🎬 #157 A Blast of Subtlety.
Apologies my friends, just one film this week but it’s really got the power of two. Sweet, innocent - beautiful and totally heartbreaking. Totally grounded and yet so powerful in a way only Koreeda can deliver.
Happy viewing
Bry
NOBODY KNOWS
2004 Dir Hirokazu Koreeda
2 hrs 21 mins
If you’ve seen any of Koreeda’s work before you’ll recognise his style. I describe him as like the modern Ozu. He captures daily life, usually in Tokyo, in such a poetic, but unpretentious way. It’s within these very everyday moments that his stories are born. He’s extracting cinema from the subtlest exchanges and actions. His stories have very clear concepts and plots but all their power is in the subtlety of their execution. In the tenderness of their editing and usually in the realism and charisma of the young actors who populate his stories.
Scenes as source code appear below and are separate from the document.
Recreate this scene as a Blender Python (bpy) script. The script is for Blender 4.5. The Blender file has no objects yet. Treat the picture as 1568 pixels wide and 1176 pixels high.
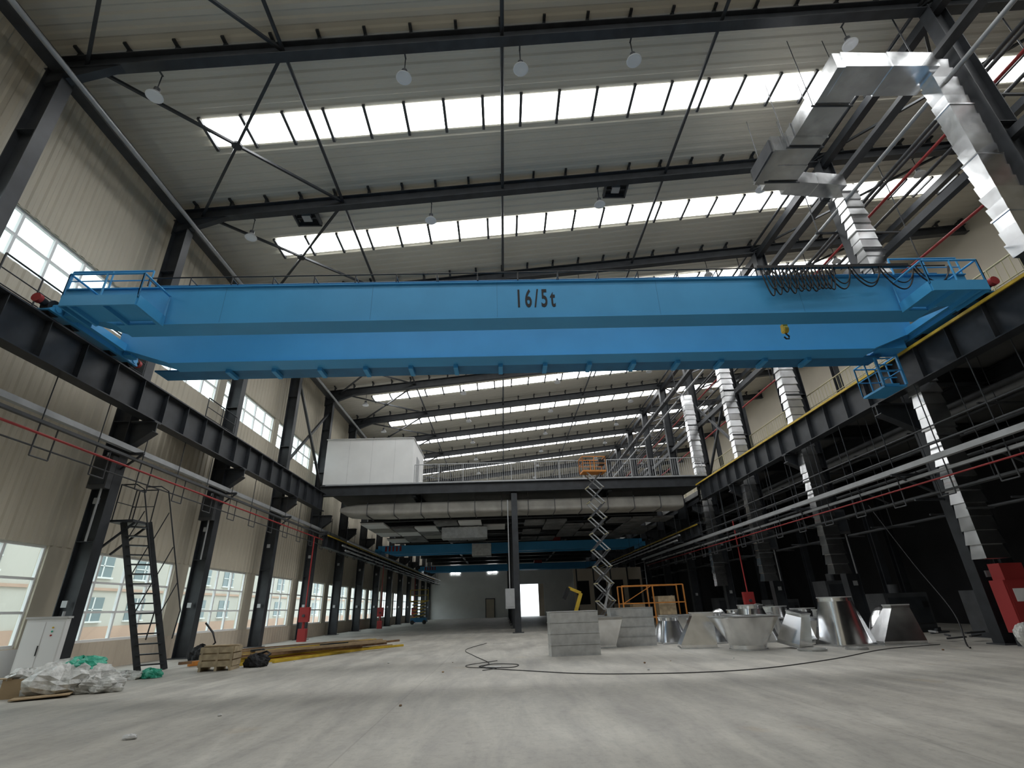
import bpy, math, random
from mathutils import Vector, Matrix
random.seed(7)
SC=bpy.context.scene
COL=SC.collection
# ---------------------------------------------------------------- materials
MATS={}
def mat(name,col,rough=.6,metal=0.0,noise=0.0,nscale=3.0,bump=0.0,bscale=20.0,emit=None,es=0,spec=.4,col2=None,rvar=0.0,detail=4,bdist=.05):
    m=bpy.data.materials.new(name); m.use_nodes=True
    nt=m.node_tree; b=nt.nodes['Principled BSDF']
    b.inputs['Base Color'].default_value=(*col,1); b.inputs['Roughness'].default_value=rough
    b.inputs['Metallic'].default_value=metal
    b.inputs['Specular IOR Level'].default_value=spec
    tc=nt.nodes.new('ShaderNodeTexCoord')
    if noise>0 or col2:
        n=nt.nodes.new('ShaderNodeTexNoise'); n.inputs['Scale'].default_value=nscale; n.inputs['Detail'].default_value=detail
        nt.links.new(tc.outputs['Object'],n.inputs['Vector'])
        r=nt.nodes.new('ShaderNodeValToRGB')
        c2=col2 if col2 else tuple(c*(1-noise) for c in col)
        r.color_ramp.elements[0].position=.35; r.color_ramp.elements[0].color=(*c2,1)
        r.color_ramp.elements[1].position=.65; r.color_ramp.elements[1].color=(*col,1)
        nt.links.new(n.outputs['Fac'],r.inputs['Fac']); nt.links.new(r.outputs['Color'],b.inputs['Base Color'])
        if rvar>0:
            mr=nt.nodes.new('ShaderNodeMapRange'); mr.inputs['To Min'].default_value=max(.05,rough-rvar); mr.inputs['To Max'].default_value=rough+rvar
            nt.links.new(n.outputs['Fac'],mr.inputs['Value']); nt.links.new(mr.outputs['Result'],b.inputs['Roughness'])
    if bump>0:
        n2=nt.nodes.new('ShaderNodeTexNoise'); n2.inputs['Scale'].default_value=bscale; n2.inputs['Detail'].default_value=2
        nt.links.new(tc.outputs['Object'],n2.inputs['Vector'])
        bp=nt.nodes.new('ShaderNodeBump'); bp.inputs['Strength'].default_value=bump; bp.inputs['Distance'].default_value=bdist
        nt.links.new(n2.outputs['Fac'],bp.inputs['Height']); nt.links.new(bp.outputs['Normal'],b.inputs['Normal'])
    if emit:
        b.inputs['Emission Color'].default_value=(*emit,1); b.inputs['Emission Strength'].default_value=es
    MATS[name]=m; return m
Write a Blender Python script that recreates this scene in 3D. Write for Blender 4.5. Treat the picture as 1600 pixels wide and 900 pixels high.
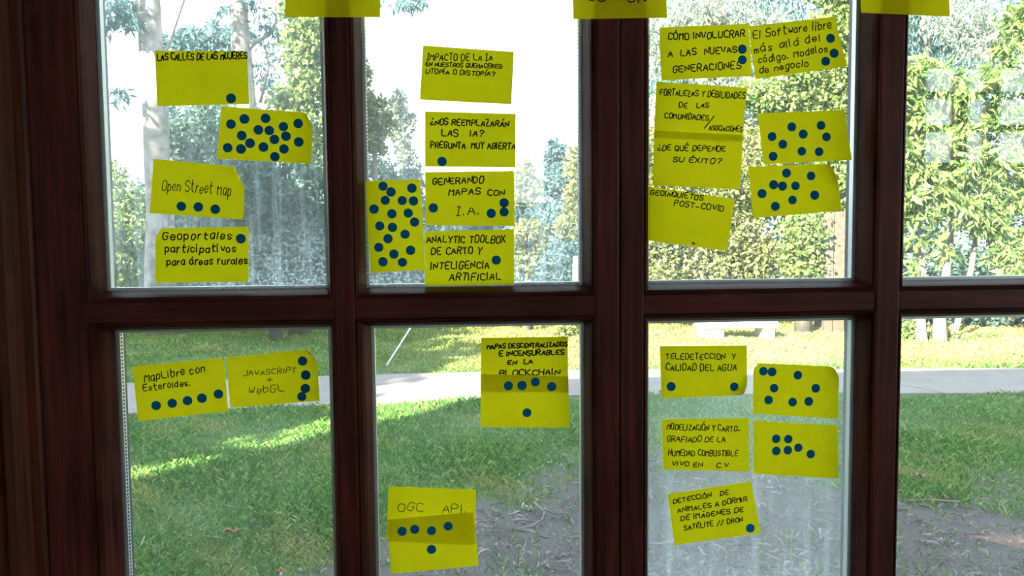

Nobody Knows is a prime example of this. The majority of the cast is made up of child actors. And although the film is based on true events - it takes hold of the audience in its smallest moments. One thing I kept noticing in the film, is his focus on the children’s feet. Feet on concrete, on tatami mats, on wood or being slipped into shoes. It seems like such a throwaway detail but feet and shoes are a symbol of autonomy and adventure. You can’t go anywhere without your shoes on. And that’s what this film is really about, it’s about getting that taste of adult independence at far too young of an age. It’s about travelling, without going anywhere. It’s about being locked-up and unable to go anywhere. It’s an insight into how a child isn’t allowed to be a child but an adult is.
This is a really devastating film, you fall in love with all the kids, and wonder how anyone could leave them to fend for themselves. You go from laughing at the absurdity of the tactics the ragtag family uses to survive to being crushed by their disownment. It’s touching, without being saccharine, it’s a film that everyone should see.
TL;DR: Koreeda’s look at children looking after children is subtle, sweet and totally brutal.
*Available for a small rental fee on Apple in the US and Apple and Amazon in the UK.
Fact: The film was shot chronologically over almost an entire year.